Condensate turbulence in two dimensions

Abstract
The nonlinear Schrödinger equation with repulsion (also called the Gross-Pitaevsky equation) is solved numerically with damping at small scales and pumping at intermediate scales and without any large-scale damping. Inverse cascade creating a wave condensate is studied. At moderate pumping, it is shown that the evolution comprises three stages: (i) short period (few nonlinear times) of setting the distribution of fluctuations with the flux of waves towards large scales, (ii) long intermediate period of self-saturated condensation with the rate of condensate growth being inversely proportional to the condensate amplitude, the number of waves growing as √t, the total energy linearly increasing with time and the level of over-condensate fluctuations going down as 1/√t, and (iii) final stage with a constant level of over-condensate fluctuations and with the condensate linearly growing with time.

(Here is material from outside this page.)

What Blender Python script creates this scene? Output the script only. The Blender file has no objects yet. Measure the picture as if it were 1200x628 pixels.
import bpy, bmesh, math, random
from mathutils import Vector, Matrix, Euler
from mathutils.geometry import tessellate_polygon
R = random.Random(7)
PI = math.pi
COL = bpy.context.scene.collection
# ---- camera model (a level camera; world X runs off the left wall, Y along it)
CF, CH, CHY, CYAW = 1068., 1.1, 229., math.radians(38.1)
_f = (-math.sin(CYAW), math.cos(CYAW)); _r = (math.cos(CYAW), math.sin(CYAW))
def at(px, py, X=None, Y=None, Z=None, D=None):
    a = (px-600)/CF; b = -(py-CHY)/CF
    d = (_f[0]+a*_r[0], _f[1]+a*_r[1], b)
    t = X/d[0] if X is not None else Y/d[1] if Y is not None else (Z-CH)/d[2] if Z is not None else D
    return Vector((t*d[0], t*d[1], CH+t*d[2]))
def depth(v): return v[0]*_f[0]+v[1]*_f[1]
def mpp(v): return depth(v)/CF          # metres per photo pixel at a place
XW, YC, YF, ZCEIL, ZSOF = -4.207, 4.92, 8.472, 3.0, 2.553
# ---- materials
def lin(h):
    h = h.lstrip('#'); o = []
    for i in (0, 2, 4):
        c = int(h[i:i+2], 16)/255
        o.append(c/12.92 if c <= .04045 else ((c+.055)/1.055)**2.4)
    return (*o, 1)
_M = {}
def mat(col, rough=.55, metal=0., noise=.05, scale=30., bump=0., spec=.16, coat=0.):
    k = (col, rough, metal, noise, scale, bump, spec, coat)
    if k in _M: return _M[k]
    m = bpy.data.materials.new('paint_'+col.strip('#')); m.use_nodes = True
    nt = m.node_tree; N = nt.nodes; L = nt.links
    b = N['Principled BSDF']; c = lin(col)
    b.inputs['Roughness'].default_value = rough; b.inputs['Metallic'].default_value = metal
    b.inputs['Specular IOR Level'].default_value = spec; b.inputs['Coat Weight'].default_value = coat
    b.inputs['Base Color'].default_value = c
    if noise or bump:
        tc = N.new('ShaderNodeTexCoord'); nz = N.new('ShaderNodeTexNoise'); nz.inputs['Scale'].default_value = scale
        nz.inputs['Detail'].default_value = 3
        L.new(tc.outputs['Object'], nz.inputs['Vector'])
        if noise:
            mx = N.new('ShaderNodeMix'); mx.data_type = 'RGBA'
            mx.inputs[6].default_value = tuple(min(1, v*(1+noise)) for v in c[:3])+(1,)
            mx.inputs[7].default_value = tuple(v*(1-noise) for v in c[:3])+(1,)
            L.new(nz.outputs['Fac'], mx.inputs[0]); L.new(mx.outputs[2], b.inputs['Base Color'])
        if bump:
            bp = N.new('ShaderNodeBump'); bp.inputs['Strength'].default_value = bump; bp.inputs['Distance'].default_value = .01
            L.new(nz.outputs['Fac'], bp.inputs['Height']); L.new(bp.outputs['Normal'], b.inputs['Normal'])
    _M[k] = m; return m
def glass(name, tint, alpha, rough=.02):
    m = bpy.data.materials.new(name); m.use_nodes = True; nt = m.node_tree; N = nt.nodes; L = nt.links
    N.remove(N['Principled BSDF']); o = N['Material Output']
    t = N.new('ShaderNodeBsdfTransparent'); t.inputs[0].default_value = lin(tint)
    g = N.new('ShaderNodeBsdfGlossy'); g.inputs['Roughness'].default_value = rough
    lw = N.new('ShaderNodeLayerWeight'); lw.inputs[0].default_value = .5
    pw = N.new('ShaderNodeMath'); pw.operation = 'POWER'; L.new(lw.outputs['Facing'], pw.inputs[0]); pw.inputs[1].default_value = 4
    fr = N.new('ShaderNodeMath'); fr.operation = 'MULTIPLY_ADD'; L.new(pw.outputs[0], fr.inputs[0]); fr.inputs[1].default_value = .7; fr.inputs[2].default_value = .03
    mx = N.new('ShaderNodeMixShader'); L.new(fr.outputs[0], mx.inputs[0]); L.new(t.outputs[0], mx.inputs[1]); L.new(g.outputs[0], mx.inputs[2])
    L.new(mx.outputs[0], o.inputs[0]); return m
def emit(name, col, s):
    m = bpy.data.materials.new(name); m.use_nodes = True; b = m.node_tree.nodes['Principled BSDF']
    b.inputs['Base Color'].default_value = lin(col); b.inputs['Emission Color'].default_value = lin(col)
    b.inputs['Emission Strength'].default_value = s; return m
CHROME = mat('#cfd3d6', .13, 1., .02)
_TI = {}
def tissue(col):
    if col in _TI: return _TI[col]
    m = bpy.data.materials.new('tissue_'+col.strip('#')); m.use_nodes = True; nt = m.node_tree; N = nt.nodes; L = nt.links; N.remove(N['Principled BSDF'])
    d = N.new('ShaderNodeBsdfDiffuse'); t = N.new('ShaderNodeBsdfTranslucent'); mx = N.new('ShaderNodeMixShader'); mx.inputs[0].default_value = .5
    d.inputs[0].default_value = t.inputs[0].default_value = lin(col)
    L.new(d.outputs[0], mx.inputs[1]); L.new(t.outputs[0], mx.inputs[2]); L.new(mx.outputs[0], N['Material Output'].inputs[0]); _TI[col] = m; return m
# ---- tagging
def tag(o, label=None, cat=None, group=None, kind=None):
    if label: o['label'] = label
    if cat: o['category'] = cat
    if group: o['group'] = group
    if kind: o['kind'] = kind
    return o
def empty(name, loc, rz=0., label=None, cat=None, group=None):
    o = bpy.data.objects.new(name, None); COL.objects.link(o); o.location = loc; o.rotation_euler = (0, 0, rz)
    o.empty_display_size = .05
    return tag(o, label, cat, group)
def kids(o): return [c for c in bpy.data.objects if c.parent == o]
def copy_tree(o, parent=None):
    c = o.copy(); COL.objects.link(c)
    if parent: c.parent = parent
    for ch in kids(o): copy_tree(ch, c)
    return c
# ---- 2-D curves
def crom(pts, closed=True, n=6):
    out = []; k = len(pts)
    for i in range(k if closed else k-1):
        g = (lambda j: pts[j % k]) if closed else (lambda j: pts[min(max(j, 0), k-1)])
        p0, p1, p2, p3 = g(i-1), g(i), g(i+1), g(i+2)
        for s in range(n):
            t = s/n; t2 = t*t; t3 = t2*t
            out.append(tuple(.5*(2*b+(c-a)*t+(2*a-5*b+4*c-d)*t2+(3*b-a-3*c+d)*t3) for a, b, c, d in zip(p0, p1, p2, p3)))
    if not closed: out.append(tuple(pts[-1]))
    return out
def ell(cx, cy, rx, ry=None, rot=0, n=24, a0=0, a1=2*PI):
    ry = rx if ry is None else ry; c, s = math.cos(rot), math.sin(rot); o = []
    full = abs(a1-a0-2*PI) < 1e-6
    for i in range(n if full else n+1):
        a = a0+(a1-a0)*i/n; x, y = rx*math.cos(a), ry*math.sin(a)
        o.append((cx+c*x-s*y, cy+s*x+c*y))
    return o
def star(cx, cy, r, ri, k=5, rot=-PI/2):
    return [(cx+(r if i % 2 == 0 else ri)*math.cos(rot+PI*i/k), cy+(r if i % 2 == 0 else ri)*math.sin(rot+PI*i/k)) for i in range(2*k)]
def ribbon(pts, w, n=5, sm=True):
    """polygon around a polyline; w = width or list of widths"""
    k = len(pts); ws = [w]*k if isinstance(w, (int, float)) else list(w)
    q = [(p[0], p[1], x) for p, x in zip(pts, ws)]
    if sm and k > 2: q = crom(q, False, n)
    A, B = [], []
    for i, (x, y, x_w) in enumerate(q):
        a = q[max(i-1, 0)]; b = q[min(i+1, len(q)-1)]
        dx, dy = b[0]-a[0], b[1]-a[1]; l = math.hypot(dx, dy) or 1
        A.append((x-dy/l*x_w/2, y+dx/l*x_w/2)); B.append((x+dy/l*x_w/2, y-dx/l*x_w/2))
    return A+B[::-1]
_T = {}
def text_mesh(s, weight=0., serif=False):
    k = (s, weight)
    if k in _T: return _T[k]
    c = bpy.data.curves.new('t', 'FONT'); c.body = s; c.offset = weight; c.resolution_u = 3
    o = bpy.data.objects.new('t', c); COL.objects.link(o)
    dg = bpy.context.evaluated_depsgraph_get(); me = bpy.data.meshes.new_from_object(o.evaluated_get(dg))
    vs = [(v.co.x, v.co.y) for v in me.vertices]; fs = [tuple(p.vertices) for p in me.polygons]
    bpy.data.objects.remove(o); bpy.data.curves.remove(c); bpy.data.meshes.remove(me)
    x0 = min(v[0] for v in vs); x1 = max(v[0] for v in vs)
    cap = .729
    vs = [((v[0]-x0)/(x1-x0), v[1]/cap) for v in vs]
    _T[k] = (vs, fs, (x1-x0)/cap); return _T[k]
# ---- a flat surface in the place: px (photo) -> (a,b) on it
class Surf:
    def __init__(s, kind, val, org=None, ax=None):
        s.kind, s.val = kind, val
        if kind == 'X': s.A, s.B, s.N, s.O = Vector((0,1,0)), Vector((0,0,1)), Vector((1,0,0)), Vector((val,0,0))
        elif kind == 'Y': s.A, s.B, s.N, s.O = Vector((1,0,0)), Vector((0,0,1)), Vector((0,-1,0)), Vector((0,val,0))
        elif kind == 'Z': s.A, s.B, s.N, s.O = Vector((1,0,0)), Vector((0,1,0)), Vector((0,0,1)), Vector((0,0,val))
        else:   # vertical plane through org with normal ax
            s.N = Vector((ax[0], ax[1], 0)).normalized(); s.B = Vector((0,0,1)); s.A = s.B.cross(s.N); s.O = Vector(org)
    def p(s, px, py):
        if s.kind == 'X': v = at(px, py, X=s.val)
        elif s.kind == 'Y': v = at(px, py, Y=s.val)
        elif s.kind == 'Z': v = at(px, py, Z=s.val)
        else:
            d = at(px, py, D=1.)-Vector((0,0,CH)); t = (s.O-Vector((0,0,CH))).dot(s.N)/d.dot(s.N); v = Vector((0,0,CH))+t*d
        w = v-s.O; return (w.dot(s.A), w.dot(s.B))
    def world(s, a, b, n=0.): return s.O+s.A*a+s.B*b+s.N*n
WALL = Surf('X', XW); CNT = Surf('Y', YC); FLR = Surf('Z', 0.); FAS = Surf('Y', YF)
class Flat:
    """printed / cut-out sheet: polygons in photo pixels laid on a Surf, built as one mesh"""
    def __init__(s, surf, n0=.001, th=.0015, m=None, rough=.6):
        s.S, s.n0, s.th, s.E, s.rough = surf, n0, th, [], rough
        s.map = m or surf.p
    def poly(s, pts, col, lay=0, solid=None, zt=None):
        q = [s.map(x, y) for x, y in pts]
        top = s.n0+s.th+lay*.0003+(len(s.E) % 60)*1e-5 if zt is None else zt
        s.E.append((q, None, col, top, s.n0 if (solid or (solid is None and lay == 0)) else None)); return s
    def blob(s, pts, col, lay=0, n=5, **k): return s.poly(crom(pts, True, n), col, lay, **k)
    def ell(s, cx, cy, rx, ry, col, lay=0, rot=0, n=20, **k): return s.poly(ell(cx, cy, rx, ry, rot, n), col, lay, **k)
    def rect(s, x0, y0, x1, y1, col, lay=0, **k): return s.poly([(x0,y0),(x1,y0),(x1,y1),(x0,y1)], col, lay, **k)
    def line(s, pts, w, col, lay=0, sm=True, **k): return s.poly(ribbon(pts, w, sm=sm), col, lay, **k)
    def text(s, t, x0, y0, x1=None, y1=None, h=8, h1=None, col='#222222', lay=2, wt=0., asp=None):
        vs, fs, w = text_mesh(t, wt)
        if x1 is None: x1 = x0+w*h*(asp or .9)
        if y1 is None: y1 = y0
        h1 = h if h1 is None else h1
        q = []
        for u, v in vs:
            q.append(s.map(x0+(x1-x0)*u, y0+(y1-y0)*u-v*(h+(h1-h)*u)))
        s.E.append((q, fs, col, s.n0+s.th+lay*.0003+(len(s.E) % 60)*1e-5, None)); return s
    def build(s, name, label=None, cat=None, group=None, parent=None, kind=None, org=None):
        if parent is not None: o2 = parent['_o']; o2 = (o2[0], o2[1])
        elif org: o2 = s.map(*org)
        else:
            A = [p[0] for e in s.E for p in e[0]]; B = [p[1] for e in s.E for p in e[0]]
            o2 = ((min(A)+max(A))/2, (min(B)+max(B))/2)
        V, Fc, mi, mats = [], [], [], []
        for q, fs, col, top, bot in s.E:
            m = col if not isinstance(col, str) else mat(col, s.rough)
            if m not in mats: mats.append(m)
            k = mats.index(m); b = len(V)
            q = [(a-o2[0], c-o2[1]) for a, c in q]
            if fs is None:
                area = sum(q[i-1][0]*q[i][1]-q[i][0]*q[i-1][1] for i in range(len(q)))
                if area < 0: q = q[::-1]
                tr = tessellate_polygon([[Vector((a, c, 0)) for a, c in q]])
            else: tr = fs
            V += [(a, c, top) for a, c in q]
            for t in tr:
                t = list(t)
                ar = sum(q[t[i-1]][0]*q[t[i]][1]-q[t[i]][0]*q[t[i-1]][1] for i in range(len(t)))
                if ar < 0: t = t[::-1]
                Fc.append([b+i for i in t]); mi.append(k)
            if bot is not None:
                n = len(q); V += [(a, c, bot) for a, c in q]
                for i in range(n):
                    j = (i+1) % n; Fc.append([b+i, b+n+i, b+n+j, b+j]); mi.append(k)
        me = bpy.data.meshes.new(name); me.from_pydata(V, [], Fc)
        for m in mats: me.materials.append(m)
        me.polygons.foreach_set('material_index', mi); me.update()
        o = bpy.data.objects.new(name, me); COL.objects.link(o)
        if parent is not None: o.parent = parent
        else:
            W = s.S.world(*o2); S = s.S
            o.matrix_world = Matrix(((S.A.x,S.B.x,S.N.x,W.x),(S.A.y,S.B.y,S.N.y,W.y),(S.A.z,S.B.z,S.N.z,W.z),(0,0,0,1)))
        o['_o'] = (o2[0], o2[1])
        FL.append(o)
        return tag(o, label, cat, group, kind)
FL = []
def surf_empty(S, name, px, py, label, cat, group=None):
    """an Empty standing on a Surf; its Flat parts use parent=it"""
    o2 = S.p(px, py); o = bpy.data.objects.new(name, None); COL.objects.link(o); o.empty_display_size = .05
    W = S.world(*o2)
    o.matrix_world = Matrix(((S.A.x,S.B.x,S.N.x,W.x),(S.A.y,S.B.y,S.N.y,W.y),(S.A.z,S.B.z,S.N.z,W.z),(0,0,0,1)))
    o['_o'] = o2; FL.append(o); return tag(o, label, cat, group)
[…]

Most of the waves are in the condensate. The flatness initially increases and then goes down as the over-condensate fluctuations are suppressed. At the final stage, the second structure function 〈|ψ1-ψ2 |2〉∝lnr12 while the fourth and sixth functions are close to their Gaussian values. Spontaneous symmetry breaking is observed: turbulence is much more anisotropic at large scales than at pumping scales. Another scenario may take place for a very strong pumping: the condensate contains 25–30 % of the total number of waves, the harmonics with small wave numbers grow as well. © 1996 The American Physical Society.